TASK GOAL: For the data below, report the number of lines that contain the string "scene" and nothing else.

---- TASK INPUTS

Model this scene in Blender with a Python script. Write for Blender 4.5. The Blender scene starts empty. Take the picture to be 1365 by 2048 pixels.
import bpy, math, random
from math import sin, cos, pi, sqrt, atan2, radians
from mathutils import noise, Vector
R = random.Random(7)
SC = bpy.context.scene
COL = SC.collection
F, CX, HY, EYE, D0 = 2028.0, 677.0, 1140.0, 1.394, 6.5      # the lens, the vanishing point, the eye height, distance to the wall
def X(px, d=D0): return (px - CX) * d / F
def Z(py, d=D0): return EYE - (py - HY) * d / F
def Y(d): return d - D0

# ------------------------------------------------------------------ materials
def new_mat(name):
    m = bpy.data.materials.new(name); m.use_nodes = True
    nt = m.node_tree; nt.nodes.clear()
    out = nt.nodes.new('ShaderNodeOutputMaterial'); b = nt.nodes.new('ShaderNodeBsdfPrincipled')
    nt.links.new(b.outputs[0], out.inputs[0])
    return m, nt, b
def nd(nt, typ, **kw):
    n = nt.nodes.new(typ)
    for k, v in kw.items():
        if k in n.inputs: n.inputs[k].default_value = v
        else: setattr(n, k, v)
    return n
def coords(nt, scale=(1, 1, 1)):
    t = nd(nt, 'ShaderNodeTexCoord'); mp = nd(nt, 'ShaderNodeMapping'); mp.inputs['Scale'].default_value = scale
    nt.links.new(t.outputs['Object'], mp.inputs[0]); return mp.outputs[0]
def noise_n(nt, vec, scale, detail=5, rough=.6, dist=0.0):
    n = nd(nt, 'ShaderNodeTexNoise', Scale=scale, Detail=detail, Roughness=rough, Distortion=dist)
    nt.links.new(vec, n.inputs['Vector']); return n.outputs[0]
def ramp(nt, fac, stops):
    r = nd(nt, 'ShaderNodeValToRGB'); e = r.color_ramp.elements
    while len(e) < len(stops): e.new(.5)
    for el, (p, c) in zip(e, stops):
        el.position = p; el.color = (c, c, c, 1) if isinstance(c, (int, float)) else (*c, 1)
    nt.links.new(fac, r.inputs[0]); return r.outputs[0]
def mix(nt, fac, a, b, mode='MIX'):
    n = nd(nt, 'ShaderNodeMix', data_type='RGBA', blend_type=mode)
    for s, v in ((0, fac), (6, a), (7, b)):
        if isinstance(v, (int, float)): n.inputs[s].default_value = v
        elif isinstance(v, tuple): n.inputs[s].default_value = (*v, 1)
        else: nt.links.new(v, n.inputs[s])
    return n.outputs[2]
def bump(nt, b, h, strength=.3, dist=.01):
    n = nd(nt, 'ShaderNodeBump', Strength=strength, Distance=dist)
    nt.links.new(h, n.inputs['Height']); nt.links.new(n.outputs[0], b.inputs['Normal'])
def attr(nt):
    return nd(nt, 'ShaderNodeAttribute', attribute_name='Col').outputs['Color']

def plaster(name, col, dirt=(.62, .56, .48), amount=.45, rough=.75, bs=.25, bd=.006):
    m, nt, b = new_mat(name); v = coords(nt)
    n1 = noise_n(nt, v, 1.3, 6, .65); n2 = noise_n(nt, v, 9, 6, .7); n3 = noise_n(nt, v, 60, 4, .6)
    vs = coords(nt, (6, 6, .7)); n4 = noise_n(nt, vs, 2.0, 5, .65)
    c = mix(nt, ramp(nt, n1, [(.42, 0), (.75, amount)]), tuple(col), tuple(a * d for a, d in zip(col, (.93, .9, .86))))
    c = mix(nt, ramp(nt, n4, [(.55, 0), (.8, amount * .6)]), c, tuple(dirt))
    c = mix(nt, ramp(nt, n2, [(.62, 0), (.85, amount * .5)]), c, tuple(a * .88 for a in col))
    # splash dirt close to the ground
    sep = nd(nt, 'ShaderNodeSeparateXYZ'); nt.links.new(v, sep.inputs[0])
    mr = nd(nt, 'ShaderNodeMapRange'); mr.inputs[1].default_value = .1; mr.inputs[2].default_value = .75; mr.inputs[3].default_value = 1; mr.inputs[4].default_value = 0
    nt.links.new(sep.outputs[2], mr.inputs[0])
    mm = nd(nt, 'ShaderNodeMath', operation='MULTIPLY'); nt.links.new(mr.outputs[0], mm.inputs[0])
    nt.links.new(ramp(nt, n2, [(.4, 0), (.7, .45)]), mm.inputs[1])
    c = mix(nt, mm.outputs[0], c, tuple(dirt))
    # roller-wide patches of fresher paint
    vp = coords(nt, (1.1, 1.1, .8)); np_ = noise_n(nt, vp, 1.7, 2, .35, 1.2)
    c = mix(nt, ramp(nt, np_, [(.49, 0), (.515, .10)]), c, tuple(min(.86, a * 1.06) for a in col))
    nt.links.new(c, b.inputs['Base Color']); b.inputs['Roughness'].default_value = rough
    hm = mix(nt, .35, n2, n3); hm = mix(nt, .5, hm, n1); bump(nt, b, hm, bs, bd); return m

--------
---- TASK INPUTS

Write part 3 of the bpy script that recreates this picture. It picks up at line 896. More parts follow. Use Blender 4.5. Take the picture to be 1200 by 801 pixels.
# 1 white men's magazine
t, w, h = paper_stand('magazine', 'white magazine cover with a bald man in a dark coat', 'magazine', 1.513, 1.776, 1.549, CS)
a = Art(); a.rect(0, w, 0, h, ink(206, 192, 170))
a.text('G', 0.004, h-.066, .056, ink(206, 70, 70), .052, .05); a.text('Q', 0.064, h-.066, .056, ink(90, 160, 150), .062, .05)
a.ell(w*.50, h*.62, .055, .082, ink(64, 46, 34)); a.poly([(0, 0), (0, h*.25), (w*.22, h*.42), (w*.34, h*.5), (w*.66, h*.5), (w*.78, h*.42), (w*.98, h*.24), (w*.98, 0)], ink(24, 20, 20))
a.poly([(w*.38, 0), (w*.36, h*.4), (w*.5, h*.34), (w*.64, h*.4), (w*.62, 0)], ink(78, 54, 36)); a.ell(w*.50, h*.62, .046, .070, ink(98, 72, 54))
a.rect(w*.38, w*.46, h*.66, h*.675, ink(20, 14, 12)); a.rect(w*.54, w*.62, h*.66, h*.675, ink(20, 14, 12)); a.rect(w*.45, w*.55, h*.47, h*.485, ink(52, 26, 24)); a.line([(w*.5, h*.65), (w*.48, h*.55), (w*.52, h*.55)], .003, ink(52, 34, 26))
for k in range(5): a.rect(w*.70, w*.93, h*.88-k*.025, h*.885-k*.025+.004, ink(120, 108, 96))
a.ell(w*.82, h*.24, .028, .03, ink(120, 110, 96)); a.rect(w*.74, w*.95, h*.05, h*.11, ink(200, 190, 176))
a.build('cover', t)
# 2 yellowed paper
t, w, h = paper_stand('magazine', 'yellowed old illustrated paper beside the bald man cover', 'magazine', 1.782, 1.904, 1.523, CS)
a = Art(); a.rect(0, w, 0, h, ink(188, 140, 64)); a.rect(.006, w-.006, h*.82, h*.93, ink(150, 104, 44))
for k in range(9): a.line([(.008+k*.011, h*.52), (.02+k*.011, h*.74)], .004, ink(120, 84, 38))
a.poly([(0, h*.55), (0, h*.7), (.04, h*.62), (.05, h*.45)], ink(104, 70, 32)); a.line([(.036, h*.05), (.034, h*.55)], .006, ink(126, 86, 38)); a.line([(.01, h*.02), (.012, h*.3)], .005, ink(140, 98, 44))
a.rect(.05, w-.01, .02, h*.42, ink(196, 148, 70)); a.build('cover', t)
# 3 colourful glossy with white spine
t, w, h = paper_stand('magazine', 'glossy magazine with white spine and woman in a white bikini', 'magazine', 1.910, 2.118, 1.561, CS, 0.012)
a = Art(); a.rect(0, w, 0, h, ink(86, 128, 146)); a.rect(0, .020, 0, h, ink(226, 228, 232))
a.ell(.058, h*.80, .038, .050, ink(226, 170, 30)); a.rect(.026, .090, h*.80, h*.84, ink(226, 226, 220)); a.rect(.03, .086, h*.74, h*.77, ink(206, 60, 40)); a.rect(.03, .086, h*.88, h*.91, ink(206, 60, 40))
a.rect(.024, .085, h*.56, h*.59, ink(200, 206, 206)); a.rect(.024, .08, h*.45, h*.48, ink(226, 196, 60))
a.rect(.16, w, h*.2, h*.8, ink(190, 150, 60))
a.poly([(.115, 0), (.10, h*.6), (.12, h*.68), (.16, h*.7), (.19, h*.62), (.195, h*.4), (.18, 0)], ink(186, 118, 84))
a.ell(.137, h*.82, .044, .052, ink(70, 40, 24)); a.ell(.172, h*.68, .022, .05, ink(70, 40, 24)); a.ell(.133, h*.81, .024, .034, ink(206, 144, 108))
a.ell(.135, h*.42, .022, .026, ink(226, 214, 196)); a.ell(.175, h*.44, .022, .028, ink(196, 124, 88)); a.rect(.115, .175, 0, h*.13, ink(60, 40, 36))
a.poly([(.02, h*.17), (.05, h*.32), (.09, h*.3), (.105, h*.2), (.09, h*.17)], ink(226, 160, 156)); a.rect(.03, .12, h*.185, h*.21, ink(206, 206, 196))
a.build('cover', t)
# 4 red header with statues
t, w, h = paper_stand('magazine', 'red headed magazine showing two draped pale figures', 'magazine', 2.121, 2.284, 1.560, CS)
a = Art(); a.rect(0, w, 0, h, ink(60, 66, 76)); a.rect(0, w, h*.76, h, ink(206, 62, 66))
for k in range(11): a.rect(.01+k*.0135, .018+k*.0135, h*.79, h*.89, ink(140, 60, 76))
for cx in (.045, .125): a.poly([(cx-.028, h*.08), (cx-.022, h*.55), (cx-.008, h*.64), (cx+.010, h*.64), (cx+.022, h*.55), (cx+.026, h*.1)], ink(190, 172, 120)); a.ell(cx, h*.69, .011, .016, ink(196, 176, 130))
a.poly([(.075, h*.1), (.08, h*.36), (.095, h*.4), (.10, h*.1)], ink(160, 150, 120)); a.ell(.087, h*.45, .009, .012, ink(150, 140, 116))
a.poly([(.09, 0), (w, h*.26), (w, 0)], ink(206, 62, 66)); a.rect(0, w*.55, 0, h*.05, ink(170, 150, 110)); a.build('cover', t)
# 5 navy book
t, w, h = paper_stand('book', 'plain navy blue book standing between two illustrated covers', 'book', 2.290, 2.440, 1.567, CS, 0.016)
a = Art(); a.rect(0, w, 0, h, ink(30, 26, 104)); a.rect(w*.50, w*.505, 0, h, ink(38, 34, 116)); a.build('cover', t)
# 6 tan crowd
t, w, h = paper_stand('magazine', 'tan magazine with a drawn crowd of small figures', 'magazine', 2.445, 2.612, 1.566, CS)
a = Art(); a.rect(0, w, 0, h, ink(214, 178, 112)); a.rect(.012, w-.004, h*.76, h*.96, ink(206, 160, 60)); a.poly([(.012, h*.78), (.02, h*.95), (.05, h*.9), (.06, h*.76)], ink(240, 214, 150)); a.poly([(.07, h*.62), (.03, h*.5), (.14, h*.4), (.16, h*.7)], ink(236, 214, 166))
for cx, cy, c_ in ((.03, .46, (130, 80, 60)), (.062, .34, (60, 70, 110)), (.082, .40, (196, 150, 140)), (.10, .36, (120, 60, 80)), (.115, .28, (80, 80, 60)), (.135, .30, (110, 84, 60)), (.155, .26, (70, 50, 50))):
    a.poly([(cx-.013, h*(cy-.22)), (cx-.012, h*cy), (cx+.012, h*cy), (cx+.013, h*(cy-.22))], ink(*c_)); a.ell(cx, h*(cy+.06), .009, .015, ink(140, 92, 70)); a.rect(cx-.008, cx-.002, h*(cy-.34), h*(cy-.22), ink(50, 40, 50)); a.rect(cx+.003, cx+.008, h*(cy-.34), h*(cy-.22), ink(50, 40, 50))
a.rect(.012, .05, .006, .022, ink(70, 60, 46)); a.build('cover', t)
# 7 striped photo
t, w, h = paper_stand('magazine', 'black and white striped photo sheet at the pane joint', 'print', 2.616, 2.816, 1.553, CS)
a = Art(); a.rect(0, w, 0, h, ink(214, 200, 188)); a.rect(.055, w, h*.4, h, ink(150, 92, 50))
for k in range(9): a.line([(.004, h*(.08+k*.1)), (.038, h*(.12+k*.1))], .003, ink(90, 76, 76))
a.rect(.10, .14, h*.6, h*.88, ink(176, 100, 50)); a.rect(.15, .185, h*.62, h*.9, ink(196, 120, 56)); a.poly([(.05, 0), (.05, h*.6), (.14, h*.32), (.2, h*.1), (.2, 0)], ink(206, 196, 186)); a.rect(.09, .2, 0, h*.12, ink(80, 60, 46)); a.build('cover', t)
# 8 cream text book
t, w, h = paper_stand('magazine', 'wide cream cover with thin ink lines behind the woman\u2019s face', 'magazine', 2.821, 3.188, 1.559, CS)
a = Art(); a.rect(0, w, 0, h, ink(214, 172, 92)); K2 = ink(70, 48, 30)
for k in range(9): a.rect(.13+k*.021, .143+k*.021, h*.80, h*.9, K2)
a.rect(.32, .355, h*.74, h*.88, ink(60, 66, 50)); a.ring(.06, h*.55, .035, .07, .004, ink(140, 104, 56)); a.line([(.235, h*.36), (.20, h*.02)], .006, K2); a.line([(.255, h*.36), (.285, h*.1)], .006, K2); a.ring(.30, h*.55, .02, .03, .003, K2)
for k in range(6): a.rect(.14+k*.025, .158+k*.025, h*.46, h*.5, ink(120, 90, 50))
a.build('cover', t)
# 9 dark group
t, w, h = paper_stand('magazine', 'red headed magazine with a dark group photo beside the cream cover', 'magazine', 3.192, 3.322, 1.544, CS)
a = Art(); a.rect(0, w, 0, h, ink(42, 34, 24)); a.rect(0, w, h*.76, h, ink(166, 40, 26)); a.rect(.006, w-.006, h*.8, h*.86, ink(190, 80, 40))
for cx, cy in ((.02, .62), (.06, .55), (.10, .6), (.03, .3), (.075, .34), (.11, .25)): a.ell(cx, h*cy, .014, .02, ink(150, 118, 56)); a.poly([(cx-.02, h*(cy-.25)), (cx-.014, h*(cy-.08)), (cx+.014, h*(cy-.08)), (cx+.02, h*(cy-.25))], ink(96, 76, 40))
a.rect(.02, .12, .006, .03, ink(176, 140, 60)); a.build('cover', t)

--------

EXPECTED ANSWER: 2